Certes, la Constitution ne prohibe la rétroactivité de la loi qu’en matière pénale (sanctions fiscales comprises), de sorte qu’aucun principe constitutionnel ne fait obstacle à la rétroactivité de la loi fiscale, s’agissant par exemple de mesures liées à l’assiette ou au taux de l’impôt, telle la CDHR. Mais parce que la rétroactivité de la loi fiscale empêche les contribuables d’anticiper les conditions dans lesquelles ils vont être imposés, le Conseil constitutionnel exige, depuis les années 1980, qu’elle soit justifiée par un motif d’intérêt général. D’abord appliquée de façon lâche, cette exigence a suscité un contrôle peu à peu resserré. Depuis une décision QPC du 14 février 2014, le Conseil constitutionnel juge ainsi que, pour que la rétroactivité d’une mesure fiscale soit justifiée, le motif d’intérêt général soit non plus seulement « suffisant » mais « impérieux ».

Ayant choisi de reprendre l’examen du « budget Barnier » là où il s’était interrompu au Sénat, le nouveau Gouvernement dirigé par François Bayrou avait indiqué vouloir maintenir le principe de la CDHR, suivant toutefois de nouvelles modalités destinées à en assurer la pérennité constitutionnelle. Sur la base de l’accord trouvé en commission mixte paritaire (CMP), la loi de finances a introduit un mécanisme d’acompte versé dès 2025 et calculé sur la base d’une estimation des revenus calquée sur ceux de l’année 2024, avant qu’une rectification n’intervienne en 2026 sur la base des revenus 2025 effectivement perçus par le contribuable. Le but de la manœuvre ? Recouvrer 2 milliards d’euros de recettes fiscales dès 2025, soit un rendement identique à celui escompté avec la première mouture de la CDHR.

Constitutionnellement, rien n’empêche l’État de prélever en cours d’année un simple acompte, non libératoire de l’impôt définitivement exigible après le 31 décembre, dès lors que la disposition fiscale s’applique au fait générateur à venir de l’impôt. Cette « petite rétroactivité » ou encore « rétrospectivité » devrait ici aussi être admise, les acomptes prélevés (par exemple au moment de la perception du revenu par le contribuable) ne revêtant pas de caractère rétroactif. D’évidence, le fait générateur de la CDHR ne sera pas échu pour les revenus perçus en 2025, le versement d’acomptes devant ainsi pouvoir permettre d’abonder dès cette année le Trésor public.
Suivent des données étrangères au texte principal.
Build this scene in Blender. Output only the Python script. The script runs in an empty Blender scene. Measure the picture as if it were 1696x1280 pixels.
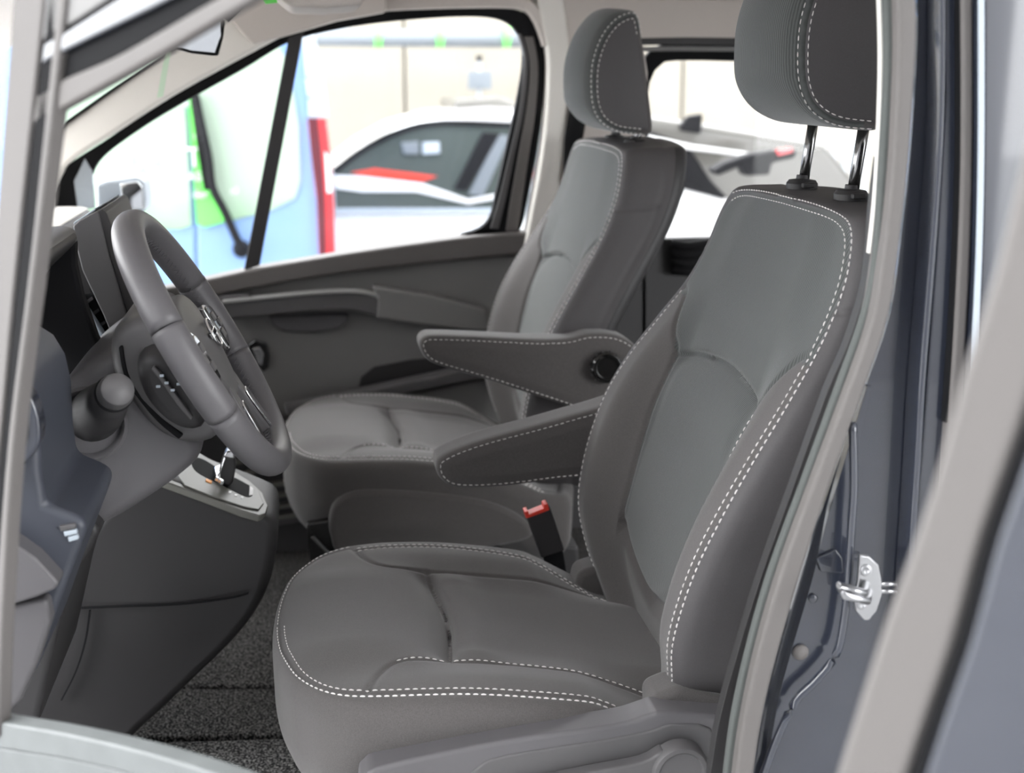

Le Conseil constitutionnel devrait d’autant moins trouver à y redire que, par une décision QPC du 28 mai 2020, il a fait émerger un objectif à valeur constitutionnelle de lutte contre l’optimisation fiscale, sans même se référer aux objectifs de lutte contre la fraude et l’évasion fiscales, c’est-à-dire de façon autonome.